— BEGIN Raw data —

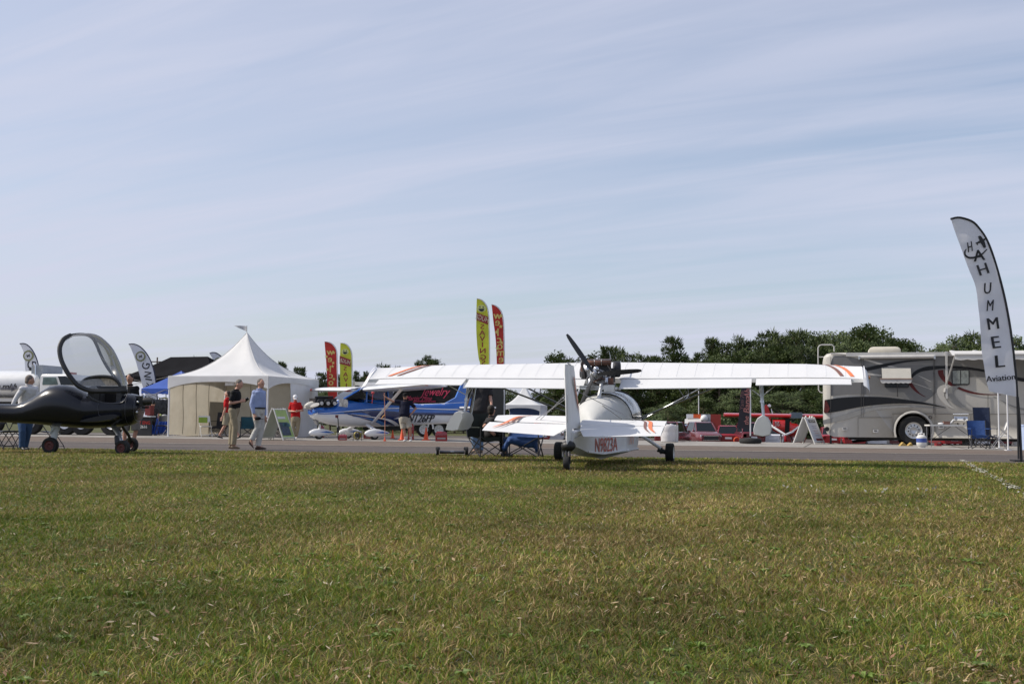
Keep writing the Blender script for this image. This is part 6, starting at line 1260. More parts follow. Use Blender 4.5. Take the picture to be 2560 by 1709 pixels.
mb = MB(); mb.box((zT(620, 585).x, 1.15, zr + .06), (.2, .5, .1)); mb.build('beacon', mat('amber_beacon', (.35, .05, .03), .3), tt)
mb = MB(); mb.box(((zT(-600, 900).x + xh) / 2, 1.15, .78), (xh - zT(-600, 900).x - .2, 1.0, .3)); mb.box((zT(120, 905).x, .15, zT(120, 905).z), (5.0, .25, .22)); mb.build('chassis', BLACK, tt)
mb = MB(); mb.box((zT(0, 870).x + .2, .05, zT(0, 868).z), (6.2, .3, .14)); mb.build('catwalk', RROOF, tt)
for zx in (-250, -80, 340, 720, 900, 1220): wheel(tt, 'wheel', (zT(zx, 1200, .2).x, .2, .5), (0, 1, 0), .5, .3, WHITE if zx != 340 else STEEL, rr=.5)

# ------------------------------------------------------------ cars on the lower lot (bodies lofted along their length)
CARP = {}
def car(px, D, yaw, kind, col, label, group='cars parked on the lower lot beyond the apron', zc=1.0):
    fr = Frame(px, D, math.radians(yaw), z=LOW + .01); c = thing({'suv': 'parked_car', 'sedan': 'parked_car', 'pickup': 'pickup_truck', 'hatch': 'parked_car'}[kind], label, {'pickup': 'pickup'}.get(kind, 'car'), fr, group)
    # local x = forward. profile stations: x, belt z, roof z, half width belt, half width roof
    H = {'suv': 1.78, 'sedan': 1.46, 'pickup': 1.85, 'hatch': 1.52}[kind]; Ln = {'suv': 4.8, 'sedan': 4.8, 'pickup': 5.4, 'hatch': 4.2}[kind]; h2 = Ln / 2
    bl = H * .60
    if kind == 'suv': st = [(-h2, bl * .9, .78), (-h2 + .12, bl, .88), (-h2 + .6, bl, .93), (0, bl, .95), (h2 - 1.3, bl, .94), (h2 - .3, bl * .88, .88), (h2, bl * .72, .74)]; gh = [(-h2 + .25, -h2 + .65), (h2 - 1.35, h2 - 2.15)]
    elif kind == 'pickup': st = [(-h2, bl, .88), (-h2 + .1, bl, .93), (0, bl, .95), (h2 - 1.4, bl, .95), (h2 - .2, bl * .92, .90), (h2, bl * .75, .8)]; gh = [(-h2 + 1.6, -h2 + 1.8), (h2 - 1.45, h2 - 2.1)]
    elif kind == 'hatch': st = [(-h2, bl * .85, .74), (-h2 + .15, bl * .98, .84), (0, bl, .88), (h2 - 1.1, bl * .97, .86), (h2 - .2, bl * .78, .78), (h2, bl * .62, .66)]; gh = [(-h2 + .2, -h2 + .8), (h2 - .95, h2 - 1.9)]
    else: st = [(-h2, bl * .92, .76), (-h2 + .15, bl * 1.02, .86), (-h2 + .9, bl * 1.03, .90), (0, bl, .92), (h2 - 1.3, bl * .97, .90), (h2 - .25, bl * .78, .82), (h2, bl * .6, .68)]; gh = [(-h2 + .6, -h2 + 1.35), (h2 - 1.3, h2 - 2.1)]
    def sec(x, zb_, w_): return [V(x, y, z) for y, z in ((-w_ * .9, .26), (-w_, .42), (-w_ * 1.01, zb_ * .66), (-w_ * .95, zb_ * .95), (-w_ * .84, zb_), (w_ * .84, zb_), (w_ * .95, zb_ * .95), (w_ * 1.01, zb_ * .66), (w_, .42), (w_ * .9, .26))]
    mb = MB(); mb.loft([sec(*s) for s in st]); body = mb.build('body', col, c, angle=30)
    (r0, r1), (f0, f1) = gh; wb = .84 * .93; wr_ = wb * .80
    base = [V(r0, -wb, bl * .99), V(r0, wb, bl * .99), V(f0, wb, bl * .99), V(f0, -wb, bl * .99)]; top = [V(r1, -wr_, H - .05), V(r1, wr_, H - .05), V(f1, wr_, H - .05), V(f1, -wr_, H - .05)]
    mb = MB(); mb.loft([base, top], cap=False); mb.build('windows', DGLASS, c, smooth=False)
    mb = MB(); mb.loft([[V(r1 - .06, -wr_ - .02, H - .07), V(r1 - .06, wr_ + .02, H - .07), V(f1 + .06, wr_ + .02, H - .07), V(f1 + .06, -wr_ - .02, H - .07)], [V(r1 + .05, -wr_ * .9, H), V(r1 + .05, wr_ * .9, H), V(f1 - .1, wr_ * .9, H), V(f1 - .1, -wr_ * .9, H)]]); mb.build('roof', col, c, angle=60)
    mb = MB()
    for i in range(4): d = (top[i] - base[i]); mb.tube([base[i], top[i]], .045, 6)
    for s in (-1, 1): mb.tube([V(0.1, s * wb, bl), V(.05, s * wr_, H - .05)], .035, 6)
    mb.build('pillars', col, c)
    for s in (-1, 1):
        mb = MB(); mb.box((h2 - .10, s * .62, bl * .68), (.14, .34, .15)); mb.build('headlight', mat('lamp_glass', (.55, .56, .58), .1), c)
        mb = MB(); mb.box((-h2 + .06, s * .66, bl * .74), (.12, .26, .22)); mb.build('tail_light', mat('tail_lens', (.28, .015, .012), .2), c)
        mb = MB(); mb.ell((f0 - .15, s * (wb + .18), bl * 1.02), (.08, .11, .08)); mb.build('mirror', col, c)
    mb = MB(); mb.box((h2 - .02, 0, bl * .52), (.06, 1.1, .26)); mb.build('grille', mat('grille_dark', (.03, .03, .03), .4), c)
    mb = MB(); mb.box((h2 + .01, 0, bl * .68), (.05, 1.2, .04)); mb.box((h2 + .01, 0, bl * .38), (.05, 1.3, .03)); mb.build('grille_trim', CHROME, c)
    mb = MB(); mb.box((-h2 - .01, 0, bl * .62), (.03, .5, .14)); mb.build('number_plate', WHITE, c)
    for sx_ in (-1, 1):
        for s in (-1, 1): wheel(c, 'wheel', (sx_ * (h2 - .85), s * .78, .33), (0, 1, 0), .33, .2, STEEL)
    return c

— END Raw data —

Your task:
Restate each line from the start of the listing through the line bearing "else STEEL, rr=.5)" word for word. Drop the pictures.

Answer:
Keep writing the Blender script for this image. This is part 6, starting at line 1260. More parts follow. Use Blender 4.5. Take the picture to be 2560 by 1709 pixels.
mb = MB(); mb.box((zT(620, 585).x, 1.15, zr + .06), (.2, .5, .1)); mb.build('beacon', mat('amber_beacon', (.35, .05, .03), .3), tt)
mb = MB(); mb.box(((zT(-600, 900).x + xh) / 2, 1.15, .78), (xh - zT(-600, 900).x - .2, 1.0, .3)); mb.box((zT(120, 905).x, .15, zT(120, 905).z), (5.0, .25, .22)); mb.build('chassis', BLACK, tt)
mb = MB(); mb.box((zT(0, 870).x + .2, .05, zT(0, 868).z), (6.2, .3, .14)); mb.build('catwalk', RROOF, tt)
for zx in (-250, -80, 340, 720, 900, 1220): wheel(tt, 'wheel', (zT(zx, 1200, .2).x, .2, .5), (0, 1, 0), .5, .3, WHITE if zx != 340 else STEEL, rr=.5)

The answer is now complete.